▶ REQUIRED WORK: The data follows this line. Copy verbatim the line with "Continue the Blender" and each line after it to the end.

▶ DATA EXCERPTS:
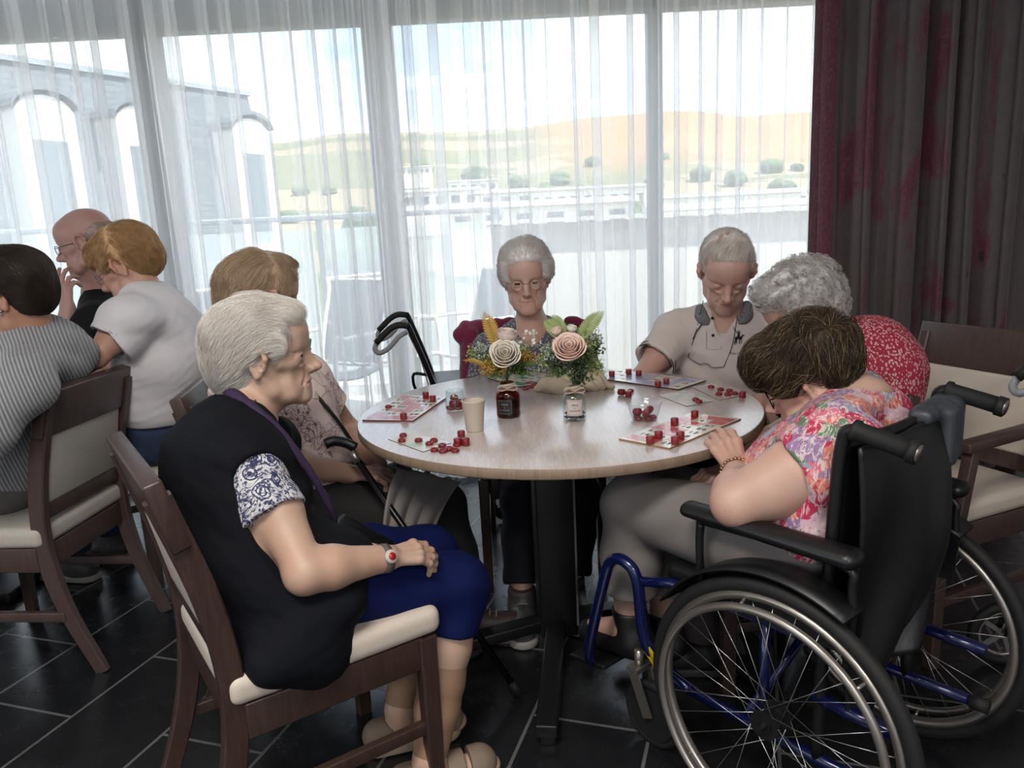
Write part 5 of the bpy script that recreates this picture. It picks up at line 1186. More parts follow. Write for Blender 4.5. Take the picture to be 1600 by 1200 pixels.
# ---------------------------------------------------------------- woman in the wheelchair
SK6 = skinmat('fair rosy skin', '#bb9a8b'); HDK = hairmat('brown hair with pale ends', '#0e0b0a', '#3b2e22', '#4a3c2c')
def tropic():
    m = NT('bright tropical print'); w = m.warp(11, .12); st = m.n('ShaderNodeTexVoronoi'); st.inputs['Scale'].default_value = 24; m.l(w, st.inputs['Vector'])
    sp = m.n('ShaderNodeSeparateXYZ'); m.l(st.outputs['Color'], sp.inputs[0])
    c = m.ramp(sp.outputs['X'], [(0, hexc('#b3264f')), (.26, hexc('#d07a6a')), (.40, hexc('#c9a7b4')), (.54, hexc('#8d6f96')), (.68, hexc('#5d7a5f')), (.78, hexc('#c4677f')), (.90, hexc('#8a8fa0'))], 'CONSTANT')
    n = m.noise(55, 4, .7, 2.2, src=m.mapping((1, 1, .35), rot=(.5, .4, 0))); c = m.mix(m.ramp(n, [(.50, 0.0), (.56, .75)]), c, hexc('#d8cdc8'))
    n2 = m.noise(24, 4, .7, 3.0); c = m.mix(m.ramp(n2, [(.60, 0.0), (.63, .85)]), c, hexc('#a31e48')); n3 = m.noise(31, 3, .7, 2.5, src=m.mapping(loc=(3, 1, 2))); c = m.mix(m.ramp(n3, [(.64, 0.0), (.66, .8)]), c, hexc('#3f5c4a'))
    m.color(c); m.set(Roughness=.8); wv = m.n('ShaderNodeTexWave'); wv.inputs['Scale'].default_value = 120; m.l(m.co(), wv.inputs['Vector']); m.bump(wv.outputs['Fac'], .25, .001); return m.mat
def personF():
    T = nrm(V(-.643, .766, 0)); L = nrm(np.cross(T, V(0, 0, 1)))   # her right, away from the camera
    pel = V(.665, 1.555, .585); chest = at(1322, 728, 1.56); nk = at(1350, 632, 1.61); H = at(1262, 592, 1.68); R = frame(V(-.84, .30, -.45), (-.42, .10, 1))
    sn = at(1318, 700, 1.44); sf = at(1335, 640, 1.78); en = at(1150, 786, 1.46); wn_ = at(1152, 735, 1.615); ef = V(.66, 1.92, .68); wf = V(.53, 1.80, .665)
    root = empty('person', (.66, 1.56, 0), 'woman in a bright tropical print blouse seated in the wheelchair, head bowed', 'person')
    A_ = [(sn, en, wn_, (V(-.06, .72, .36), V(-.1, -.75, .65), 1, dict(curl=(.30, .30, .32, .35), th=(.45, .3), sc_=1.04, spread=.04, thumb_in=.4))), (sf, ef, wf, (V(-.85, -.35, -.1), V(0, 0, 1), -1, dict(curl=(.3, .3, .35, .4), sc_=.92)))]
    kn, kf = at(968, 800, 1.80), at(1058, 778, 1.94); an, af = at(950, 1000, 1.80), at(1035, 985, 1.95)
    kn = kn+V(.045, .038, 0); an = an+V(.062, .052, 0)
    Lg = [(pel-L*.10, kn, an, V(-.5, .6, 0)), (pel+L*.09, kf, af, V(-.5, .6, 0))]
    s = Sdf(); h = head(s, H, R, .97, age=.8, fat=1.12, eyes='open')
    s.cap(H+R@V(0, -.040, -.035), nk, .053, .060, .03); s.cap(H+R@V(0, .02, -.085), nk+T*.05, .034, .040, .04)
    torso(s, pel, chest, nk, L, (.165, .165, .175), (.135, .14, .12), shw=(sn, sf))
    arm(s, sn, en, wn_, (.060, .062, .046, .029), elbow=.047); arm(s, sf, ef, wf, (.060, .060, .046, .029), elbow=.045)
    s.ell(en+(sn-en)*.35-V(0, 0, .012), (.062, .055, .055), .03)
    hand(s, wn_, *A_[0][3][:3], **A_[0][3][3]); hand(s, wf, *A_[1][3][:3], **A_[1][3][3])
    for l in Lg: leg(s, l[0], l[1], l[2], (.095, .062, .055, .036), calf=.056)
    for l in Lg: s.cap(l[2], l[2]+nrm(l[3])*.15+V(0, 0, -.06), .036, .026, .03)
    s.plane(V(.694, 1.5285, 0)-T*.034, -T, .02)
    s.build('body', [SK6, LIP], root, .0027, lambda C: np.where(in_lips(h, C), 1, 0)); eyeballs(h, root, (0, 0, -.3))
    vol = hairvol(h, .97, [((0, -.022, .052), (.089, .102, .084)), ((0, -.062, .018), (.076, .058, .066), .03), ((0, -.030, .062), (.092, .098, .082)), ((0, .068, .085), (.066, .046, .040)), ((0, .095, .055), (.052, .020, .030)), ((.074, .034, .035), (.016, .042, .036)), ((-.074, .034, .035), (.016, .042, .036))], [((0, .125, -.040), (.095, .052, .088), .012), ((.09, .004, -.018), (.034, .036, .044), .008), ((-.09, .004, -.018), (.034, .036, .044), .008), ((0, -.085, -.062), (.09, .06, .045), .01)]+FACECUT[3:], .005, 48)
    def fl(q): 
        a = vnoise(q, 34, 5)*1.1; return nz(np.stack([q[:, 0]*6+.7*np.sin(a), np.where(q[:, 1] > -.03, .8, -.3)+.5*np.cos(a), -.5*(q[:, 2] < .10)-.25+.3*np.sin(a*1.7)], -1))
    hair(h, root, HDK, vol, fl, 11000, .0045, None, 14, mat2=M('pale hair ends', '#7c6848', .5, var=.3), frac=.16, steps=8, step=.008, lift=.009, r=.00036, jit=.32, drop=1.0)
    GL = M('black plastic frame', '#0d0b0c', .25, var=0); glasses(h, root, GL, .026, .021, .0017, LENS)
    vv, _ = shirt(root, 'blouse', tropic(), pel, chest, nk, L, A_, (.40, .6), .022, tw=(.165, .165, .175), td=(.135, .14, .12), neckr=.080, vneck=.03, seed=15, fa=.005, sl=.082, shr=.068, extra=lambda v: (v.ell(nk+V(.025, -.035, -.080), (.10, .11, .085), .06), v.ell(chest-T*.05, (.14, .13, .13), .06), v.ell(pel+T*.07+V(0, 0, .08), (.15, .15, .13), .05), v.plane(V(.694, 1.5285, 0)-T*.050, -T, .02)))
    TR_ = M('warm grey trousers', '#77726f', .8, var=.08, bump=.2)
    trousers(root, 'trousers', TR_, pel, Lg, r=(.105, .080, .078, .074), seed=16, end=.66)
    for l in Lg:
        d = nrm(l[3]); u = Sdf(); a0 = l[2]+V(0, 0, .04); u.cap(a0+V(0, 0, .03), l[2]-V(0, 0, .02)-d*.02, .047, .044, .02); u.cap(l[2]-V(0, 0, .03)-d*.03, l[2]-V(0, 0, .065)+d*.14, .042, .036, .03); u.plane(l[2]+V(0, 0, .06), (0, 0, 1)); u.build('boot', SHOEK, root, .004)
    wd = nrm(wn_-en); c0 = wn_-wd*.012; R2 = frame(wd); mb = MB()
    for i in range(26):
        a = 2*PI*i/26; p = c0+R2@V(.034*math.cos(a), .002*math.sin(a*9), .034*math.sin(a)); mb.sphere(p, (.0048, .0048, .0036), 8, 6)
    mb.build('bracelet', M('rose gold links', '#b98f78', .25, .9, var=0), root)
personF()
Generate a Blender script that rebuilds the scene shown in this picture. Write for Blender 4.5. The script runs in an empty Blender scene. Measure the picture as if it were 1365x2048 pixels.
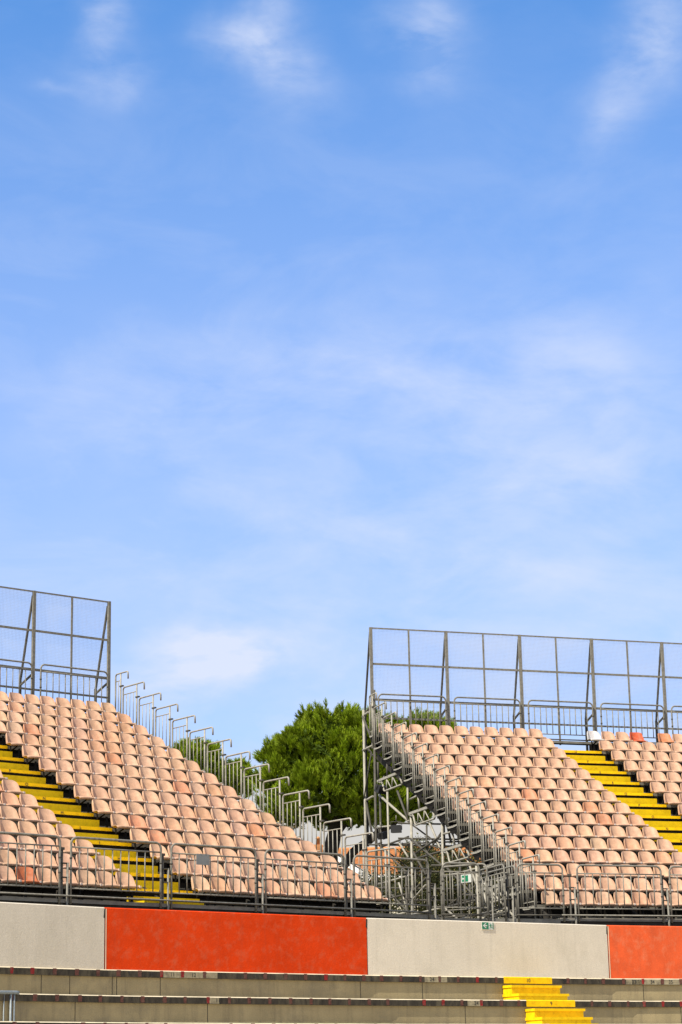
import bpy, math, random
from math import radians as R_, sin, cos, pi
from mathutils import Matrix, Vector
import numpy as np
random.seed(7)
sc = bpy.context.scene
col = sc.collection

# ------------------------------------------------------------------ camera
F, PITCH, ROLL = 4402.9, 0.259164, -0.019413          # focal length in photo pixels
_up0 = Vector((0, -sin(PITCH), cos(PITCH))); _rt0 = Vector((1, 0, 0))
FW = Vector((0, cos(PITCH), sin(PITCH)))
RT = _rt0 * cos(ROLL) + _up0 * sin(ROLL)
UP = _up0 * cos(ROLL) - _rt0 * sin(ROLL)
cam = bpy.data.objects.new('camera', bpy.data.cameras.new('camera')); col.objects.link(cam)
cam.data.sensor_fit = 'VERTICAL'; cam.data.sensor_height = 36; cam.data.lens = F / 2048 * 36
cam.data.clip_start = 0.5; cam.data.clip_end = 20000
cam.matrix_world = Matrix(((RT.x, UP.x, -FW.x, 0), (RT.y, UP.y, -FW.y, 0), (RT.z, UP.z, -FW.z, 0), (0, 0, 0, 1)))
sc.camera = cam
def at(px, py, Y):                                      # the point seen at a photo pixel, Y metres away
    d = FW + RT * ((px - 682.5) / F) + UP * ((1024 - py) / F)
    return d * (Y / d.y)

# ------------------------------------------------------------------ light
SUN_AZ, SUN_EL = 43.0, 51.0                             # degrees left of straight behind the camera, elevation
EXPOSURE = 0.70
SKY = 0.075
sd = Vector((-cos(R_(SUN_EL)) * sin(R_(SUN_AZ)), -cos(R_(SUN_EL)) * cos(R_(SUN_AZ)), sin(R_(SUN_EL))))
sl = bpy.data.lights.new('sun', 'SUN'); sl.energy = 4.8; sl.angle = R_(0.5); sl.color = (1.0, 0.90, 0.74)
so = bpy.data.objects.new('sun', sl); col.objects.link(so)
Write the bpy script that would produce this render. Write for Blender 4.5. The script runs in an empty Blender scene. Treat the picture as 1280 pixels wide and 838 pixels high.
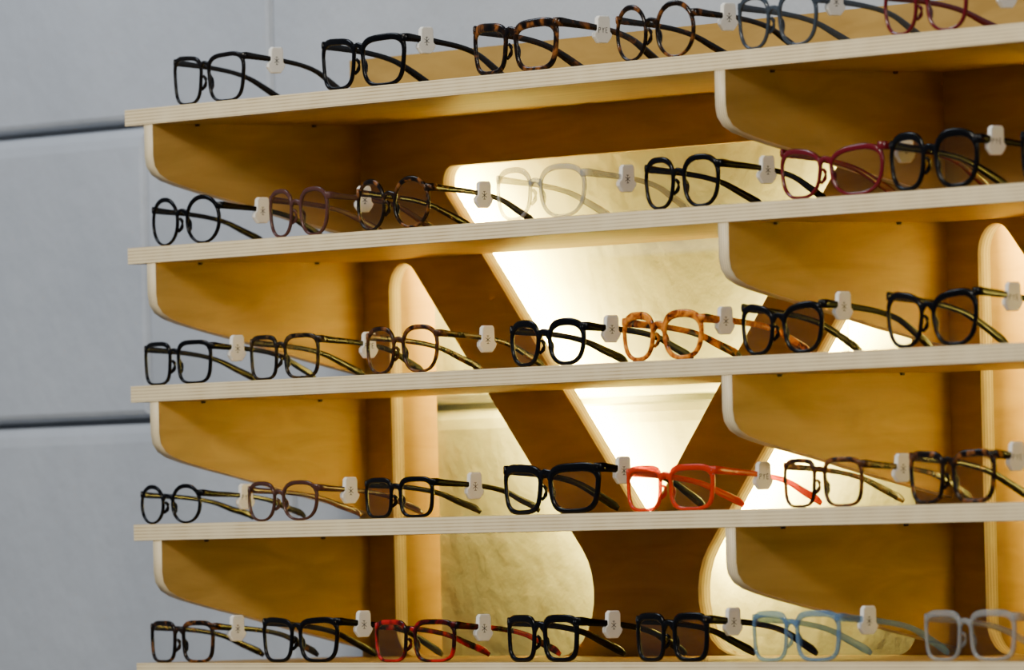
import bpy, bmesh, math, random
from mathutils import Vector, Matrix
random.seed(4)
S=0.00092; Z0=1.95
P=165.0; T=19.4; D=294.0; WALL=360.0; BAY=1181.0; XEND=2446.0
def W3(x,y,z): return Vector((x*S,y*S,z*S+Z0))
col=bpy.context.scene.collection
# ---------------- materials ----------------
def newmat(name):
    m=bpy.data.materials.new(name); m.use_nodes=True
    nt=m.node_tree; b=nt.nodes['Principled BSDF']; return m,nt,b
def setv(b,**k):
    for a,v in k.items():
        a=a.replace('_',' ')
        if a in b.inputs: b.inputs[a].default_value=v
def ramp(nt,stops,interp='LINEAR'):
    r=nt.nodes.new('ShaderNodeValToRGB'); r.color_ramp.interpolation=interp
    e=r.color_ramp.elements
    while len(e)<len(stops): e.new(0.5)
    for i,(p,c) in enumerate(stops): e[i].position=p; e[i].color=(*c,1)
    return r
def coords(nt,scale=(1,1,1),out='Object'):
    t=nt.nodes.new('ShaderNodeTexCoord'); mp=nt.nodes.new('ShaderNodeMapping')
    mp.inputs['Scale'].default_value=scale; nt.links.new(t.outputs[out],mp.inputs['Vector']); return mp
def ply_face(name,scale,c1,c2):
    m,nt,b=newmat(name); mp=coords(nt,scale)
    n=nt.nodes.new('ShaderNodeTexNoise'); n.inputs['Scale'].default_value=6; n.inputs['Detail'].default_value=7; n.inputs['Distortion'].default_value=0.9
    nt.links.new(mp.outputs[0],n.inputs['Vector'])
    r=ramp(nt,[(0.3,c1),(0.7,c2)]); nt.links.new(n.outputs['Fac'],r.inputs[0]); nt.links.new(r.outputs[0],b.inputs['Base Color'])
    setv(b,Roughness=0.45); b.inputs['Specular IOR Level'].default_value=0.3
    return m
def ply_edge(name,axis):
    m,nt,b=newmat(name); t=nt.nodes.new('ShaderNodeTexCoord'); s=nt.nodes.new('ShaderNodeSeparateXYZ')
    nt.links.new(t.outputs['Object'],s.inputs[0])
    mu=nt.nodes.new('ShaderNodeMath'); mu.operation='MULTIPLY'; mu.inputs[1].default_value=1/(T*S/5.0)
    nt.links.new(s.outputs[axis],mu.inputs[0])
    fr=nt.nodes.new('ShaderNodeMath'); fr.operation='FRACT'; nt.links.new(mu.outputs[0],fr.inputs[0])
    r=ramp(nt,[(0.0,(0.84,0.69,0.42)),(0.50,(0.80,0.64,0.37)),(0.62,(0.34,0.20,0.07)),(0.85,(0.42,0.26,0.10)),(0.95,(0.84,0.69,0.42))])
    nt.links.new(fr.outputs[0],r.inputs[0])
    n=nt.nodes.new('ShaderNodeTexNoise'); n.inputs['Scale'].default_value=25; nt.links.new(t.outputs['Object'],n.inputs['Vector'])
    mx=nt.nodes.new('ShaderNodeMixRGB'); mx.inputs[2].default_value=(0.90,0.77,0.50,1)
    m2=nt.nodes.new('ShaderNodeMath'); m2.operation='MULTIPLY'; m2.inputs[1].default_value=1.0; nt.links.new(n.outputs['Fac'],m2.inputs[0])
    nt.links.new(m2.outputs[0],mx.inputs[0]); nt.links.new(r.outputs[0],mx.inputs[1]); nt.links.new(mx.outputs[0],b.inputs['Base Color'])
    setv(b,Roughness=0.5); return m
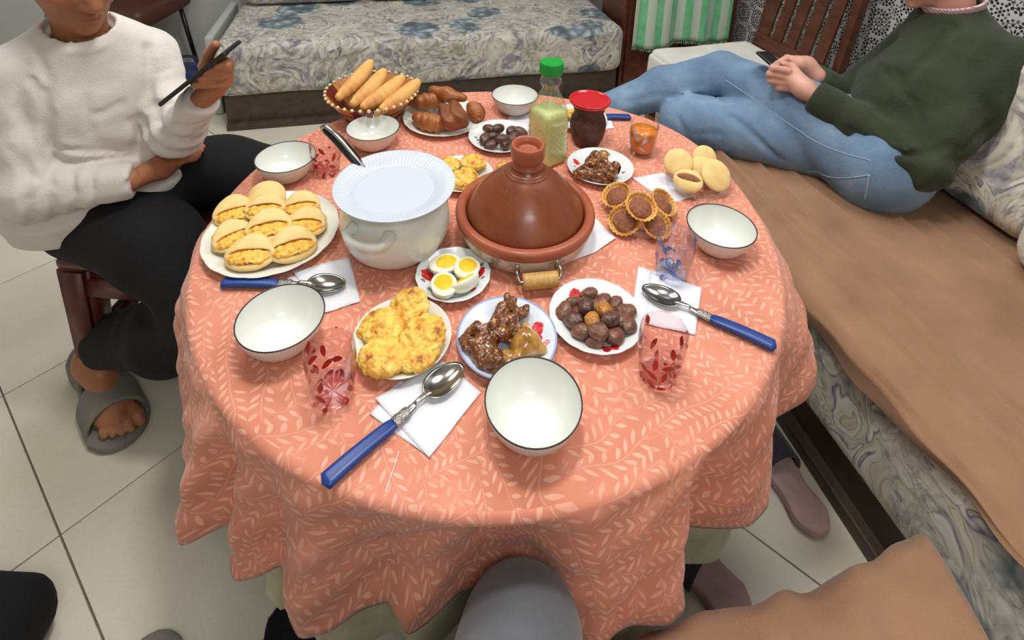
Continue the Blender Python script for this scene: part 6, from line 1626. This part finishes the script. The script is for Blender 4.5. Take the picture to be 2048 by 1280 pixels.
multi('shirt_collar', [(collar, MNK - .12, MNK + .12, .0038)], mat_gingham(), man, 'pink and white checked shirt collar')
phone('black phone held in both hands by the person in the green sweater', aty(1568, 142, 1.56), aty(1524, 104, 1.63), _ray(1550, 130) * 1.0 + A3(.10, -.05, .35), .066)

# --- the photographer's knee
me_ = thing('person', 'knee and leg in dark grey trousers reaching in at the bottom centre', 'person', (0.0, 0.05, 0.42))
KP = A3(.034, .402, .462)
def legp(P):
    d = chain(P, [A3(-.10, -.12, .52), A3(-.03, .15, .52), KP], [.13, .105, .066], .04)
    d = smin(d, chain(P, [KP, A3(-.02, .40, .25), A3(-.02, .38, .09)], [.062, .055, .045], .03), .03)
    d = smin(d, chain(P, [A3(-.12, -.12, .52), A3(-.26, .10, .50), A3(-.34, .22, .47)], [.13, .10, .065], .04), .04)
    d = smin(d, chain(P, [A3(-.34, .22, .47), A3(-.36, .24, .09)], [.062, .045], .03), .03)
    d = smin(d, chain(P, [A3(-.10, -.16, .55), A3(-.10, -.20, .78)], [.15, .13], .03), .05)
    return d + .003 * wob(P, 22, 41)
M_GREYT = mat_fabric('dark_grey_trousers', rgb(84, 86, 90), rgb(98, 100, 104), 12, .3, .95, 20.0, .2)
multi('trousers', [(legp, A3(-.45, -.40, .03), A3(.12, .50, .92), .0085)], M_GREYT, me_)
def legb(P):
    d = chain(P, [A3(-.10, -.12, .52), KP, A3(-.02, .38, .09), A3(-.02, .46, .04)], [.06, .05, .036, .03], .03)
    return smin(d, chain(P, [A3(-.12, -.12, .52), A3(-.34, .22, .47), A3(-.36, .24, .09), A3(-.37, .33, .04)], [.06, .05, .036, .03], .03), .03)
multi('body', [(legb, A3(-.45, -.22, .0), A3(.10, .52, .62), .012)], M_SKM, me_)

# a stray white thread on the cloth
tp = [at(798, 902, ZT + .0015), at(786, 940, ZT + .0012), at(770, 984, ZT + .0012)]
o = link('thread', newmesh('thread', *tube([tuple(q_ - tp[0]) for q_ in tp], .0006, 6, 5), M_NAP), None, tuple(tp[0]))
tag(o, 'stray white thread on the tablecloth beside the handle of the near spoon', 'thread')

▶ WRITTEN RESPONSE:
Continue the Blender Python script for this scene: part 6, from line 1626. This part finishes the script. The script is for Blender 4.5. Take the picture to be 2048 by 1280 pixels.
multi('shirt_collar', [(collar, MNK - .12, MNK + .12, .0038)], mat_gingham(), man, 'pink and white checked shirt collar')
phone('black phone held in both hands by the person in the green sweater', aty(1568, 142, 1.56), aty(1524, 104, 1.63), _ray(1550, 130) * 1.0 + A3(.10, -.05, .35), .066)

# --- the photographer's knee
me_ = thing('person', 'knee and leg in dark grey trousers reaching in at the bottom centre', 'person', (0.0, 0.05, 0.42))
KP = A3(.034, .402, .462)
def legp(P):
    d = chain(P, [A3(-.10, -.12, .52), A3(-.03, .15, .52), KP], [.13, .105, .066], .04)
    d = smin(d, chain(P, [KP, A3(-.02, .40, .25), A3(-.02, .38, .09)], [.062, .055, .045], .03), .03)
    d = smin(d, chain(P, [A3(-.12, -.12, .52), A3(-.26, .10, .50), A3(-.34, .22, .47)], [.13, .10, .065], .04), .04)
    d = smin(d, chain(P, [A3(-.34, .22, .47), A3(-.36, .24, .09)], [.062, .045], .03), .03)
    d = smin(d, chain(P, [A3(-.10, -.16, .55), A3(-.10, -.20, .78)], [.15, .13], .03), .05)
    return d + .003 * wob(P, 22, 41)
M_GREYT = mat_fabric('dark_grey_trousers', rgb(84, 86, 90), rgb(98, 100, 104), 12, .3, .95, 20.0, .2)
multi('trousers', [(legp, A3(-.45, -.40, .03), A3(.12, .50, .92), .0085)], M_GREYT, me_)
def legb(P):
    d = chain(P, [A3(-.10, -.12, .52), KP, A3(-.02, .38, .09), A3(-.02, .46, .04)], [.06, .05, .036, .03], .03)
    return smin(d, chain(P, [A3(-.12, -.12, .52), A3(-.34, .22, .47), A3(-.36, .24, .09), A3(-.37, .33, .04)], [.06, .05, .036, .03], .03), .03)
multi('body', [(legb, A3(-.45, -.22, .0), A3(.10, .52, .62), .012)], M_SKM, me_)

# a stray white thread on the cloth
tp = [at(798, 902, ZT + .0015), at(786, 940, ZT + .0012), at(770, 984, ZT + .0012)]
o = link('thread', newmesh('thread', *tube([tuple(q_ - tp[0]) for q_ in tp], .0006, 6, 5), M_NAP), None, tuple(tp[0]))
tag(o, 'stray white thread on the tablecloth beside the handle of the near spoon', 'thread')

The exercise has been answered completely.